Antonio Pereira Sousa

"Aprendi novas palavras e tornei outras mais belas." (Carlos Drummond de Andrade)

Textos

O Projeto
 
 
Normas.
A vida ativa dos homens em sociedade exige a presença de normas: leis, princípios, códigos, regras. Essas normas surgem em razão do desenvolvimento de uma consciência moral, aquela condição que nos faz reconhecer princípios de ação correta.
Esses princípios não nascem com o indivíduo, eles são adquiridos através de processos educativos próprios de cada sociedade. Assim, é complexo dizer isto é certo, aquilo é errado, porque são as múltiplas as formas de agir, o que gera modos mais diversos de ensinamentos.
Agir é sempre um ato interessado. É busca de alguma coisa. Nessa procura, o olhar se reveste daqueles ensinamentos sociais postos como padrão do grupo. É certo que esse padrão se ajusta no decorrer dos tempos. Isso significa que, em tese, a ação nunca é cega, porque responde a um interesse de um sujeito dotado de consciência moral.
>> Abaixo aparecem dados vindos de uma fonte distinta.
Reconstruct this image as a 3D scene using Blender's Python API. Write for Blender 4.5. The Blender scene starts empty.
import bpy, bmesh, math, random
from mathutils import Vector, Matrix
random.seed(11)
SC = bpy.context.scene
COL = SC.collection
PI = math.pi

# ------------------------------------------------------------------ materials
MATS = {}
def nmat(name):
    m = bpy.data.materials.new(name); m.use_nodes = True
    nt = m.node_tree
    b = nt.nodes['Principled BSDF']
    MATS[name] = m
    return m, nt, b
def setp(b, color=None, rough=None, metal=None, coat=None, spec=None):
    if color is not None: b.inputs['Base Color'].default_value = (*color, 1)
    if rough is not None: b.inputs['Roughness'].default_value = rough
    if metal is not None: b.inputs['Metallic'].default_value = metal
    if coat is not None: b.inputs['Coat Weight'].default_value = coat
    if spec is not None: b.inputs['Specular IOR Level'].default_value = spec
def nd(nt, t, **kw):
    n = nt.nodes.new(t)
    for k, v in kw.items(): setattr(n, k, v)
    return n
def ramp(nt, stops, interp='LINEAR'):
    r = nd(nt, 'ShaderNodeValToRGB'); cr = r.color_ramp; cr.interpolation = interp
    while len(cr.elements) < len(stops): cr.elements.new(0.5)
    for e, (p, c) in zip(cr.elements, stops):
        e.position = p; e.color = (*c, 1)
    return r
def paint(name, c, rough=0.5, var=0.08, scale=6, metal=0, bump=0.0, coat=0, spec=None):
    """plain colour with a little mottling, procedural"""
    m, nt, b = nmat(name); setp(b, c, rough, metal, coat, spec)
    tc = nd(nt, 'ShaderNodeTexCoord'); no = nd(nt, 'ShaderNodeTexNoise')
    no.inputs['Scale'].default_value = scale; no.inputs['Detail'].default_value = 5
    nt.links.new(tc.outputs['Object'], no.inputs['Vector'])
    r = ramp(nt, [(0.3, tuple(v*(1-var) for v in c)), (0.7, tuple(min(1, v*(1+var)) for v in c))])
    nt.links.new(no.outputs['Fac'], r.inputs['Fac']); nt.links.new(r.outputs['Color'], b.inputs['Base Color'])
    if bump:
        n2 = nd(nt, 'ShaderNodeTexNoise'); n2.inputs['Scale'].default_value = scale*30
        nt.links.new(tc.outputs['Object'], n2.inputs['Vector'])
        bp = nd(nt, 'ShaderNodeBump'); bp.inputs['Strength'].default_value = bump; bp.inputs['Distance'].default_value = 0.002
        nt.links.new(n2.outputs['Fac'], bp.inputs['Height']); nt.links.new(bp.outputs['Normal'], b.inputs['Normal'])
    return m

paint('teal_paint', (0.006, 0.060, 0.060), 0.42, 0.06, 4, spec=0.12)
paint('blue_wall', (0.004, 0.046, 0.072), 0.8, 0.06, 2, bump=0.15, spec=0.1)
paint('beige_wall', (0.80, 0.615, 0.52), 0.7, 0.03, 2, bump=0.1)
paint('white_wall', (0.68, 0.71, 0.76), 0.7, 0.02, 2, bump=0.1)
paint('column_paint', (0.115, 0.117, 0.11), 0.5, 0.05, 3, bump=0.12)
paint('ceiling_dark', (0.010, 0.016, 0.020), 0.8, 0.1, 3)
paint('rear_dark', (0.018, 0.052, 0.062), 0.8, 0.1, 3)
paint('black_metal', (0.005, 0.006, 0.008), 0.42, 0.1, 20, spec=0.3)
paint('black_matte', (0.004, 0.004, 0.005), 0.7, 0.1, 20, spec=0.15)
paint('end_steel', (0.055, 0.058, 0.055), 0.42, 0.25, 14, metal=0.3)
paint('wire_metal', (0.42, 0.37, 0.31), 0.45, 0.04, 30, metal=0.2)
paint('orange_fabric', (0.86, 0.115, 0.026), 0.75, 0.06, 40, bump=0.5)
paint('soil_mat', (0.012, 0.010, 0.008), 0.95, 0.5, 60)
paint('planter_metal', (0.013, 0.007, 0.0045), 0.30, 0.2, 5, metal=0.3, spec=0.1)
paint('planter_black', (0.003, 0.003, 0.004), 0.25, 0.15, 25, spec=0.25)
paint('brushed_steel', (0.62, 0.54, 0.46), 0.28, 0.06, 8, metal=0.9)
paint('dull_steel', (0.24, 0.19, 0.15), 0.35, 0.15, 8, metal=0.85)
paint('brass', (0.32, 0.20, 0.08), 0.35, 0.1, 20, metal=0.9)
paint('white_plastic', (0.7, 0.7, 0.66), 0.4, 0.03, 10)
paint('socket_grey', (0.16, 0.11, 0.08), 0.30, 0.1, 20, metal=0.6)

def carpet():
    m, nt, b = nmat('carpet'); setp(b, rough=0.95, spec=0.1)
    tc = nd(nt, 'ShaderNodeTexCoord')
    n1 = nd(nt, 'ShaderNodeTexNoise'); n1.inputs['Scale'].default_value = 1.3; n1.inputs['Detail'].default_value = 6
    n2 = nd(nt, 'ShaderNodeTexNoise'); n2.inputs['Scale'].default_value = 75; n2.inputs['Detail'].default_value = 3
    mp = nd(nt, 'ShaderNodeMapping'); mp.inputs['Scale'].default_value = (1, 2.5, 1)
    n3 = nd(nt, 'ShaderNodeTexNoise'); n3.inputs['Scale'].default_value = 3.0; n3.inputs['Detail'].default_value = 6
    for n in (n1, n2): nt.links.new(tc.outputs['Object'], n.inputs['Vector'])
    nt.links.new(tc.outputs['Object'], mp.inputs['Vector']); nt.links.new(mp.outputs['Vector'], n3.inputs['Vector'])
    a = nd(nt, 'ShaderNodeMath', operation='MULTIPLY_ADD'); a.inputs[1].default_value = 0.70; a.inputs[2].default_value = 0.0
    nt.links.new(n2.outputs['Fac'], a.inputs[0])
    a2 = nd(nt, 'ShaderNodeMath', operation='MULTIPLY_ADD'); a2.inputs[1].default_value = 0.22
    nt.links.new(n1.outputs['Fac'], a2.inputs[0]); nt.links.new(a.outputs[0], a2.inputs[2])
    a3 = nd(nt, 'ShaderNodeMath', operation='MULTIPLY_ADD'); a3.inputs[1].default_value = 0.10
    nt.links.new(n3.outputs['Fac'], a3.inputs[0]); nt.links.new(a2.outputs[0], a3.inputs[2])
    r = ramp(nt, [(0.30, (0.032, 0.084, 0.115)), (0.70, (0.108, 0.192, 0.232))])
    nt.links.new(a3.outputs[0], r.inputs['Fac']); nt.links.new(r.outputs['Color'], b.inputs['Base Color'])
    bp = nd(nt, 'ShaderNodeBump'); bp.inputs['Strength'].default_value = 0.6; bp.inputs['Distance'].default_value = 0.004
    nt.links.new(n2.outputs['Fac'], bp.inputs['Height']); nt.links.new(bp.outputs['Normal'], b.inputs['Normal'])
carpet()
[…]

Vale lembrar aquela premissa jurídica que diz que “A ninguém é dado o direito de desconhecer a lei para não cumpri-la”, isto é, em regra, sabemos o que é devido e indevido.
A necessidade do projeto aparece em razão desses fundamentos que qualificam o homem como ser moral, que deve agir em busca de seus interesses, respeitando aqueles padrões sociais da ação correta. O projeto tem a ver com planejar, arquitetar, intencionar, programar, traçar.
Importa dizer que um projeto é uma confissão de que as coisas não estão dadas por antecipação, é uma lembrança de risco, do ainda não inteiramente dominado. Ele é uma demonstração de uma possibilidade de ser. Sua base é o tempo atual, seu desejo é uma utopia, uma vontade de realizar-se num tempo futuro, tendo-se em conta a incerteza que toda caminhada oferece e a surpresa que o novo sempre apresenta.
Considerando que nada do construto social está predeterminado, o projeto acolhe essa indeterminação e a transforma em probabilidade de acontecer. É nesse gesto que acontece o desenvolvimento da ação inteligente, abrindo espaço para o progresso cultural e transformando cada pessoa em sujeito de si e do social.
O projeto, nesse caso, existe porque a inquietação do homem ganhou importância na realização das sociedades mais recentes. Há o contradito, vide um ensinamento de valor: “Não vos preocupeis com o dia de amanhã. O dia de amanhã terá suas próprias dificuldades. A cada dia basta o seu fardo” (Mateus 6,34).
O projeto, em nosso tempo, abranda essa aparente contradição da inquietação intensa “com dia de amanhã” e o necessário deleite de cada dia. É que o projeto traz o futuro para o dia de hoje, numa espécie de resgate antecipado da esperança, agora vivida com as cores conhecidas do presente.
Construído o projeto na racionalidade do tempo presente, ficamos mais seguros de que o “amanhã cuidará de si mesmo”, porque estaremos presentes naquele “amanhã” fazendo os acertos com os novos elementos daquele tempo. Nesse raciocínio, elaborar um projeto é arquitetar nova história, num reconhecimento que a vida transcorre, modifica-se na direção do infinito. Mas, mesmo assim, nunca há garantia do sucesso pleno da efetivação do projeto, por isso há necessidade de atenção permanente e o acompanhamento para impedir o desvio.
Essa preocupação é parte do corpo do projeto. Vale observar o ensinamento do austríaco e professor Kurt Gödel (1906-1978) sobre “As proposições indecidíveis dos sistemas matemáticos formais”, isto é, todo sistema formal, a partir de certo tamanho, apresenta proposições dentro si que são falhas. Ora, se até na Matemática o domínio pleno das suposições alcança momentos de incerteza, imaginem na área do social, que contempla e aceita humores, olhares e intencionalidades mil advindas de cada membro da sociedade.
Independentemente da ausência de garantia absoluta na realização do projeto, a ação humana deve sustentar-se em planos, metas, objetivos, todos preparados a partir de conhecimentos do tempo presente, evitando-se deixar a vida por conta de mera sorte, como na loteria. Se isso acontecer, achando-se que a vida é um mero jogo, o indivíduo e sua sociedade ficam à deriva, como um pequeno barco a vela em alto mar, tocado ao sabor do vento.
O projeto não é um jogo, ele reduz o risco do erro e se constitui em fundamento da ação inteligente. A ação consciente é ação projetada.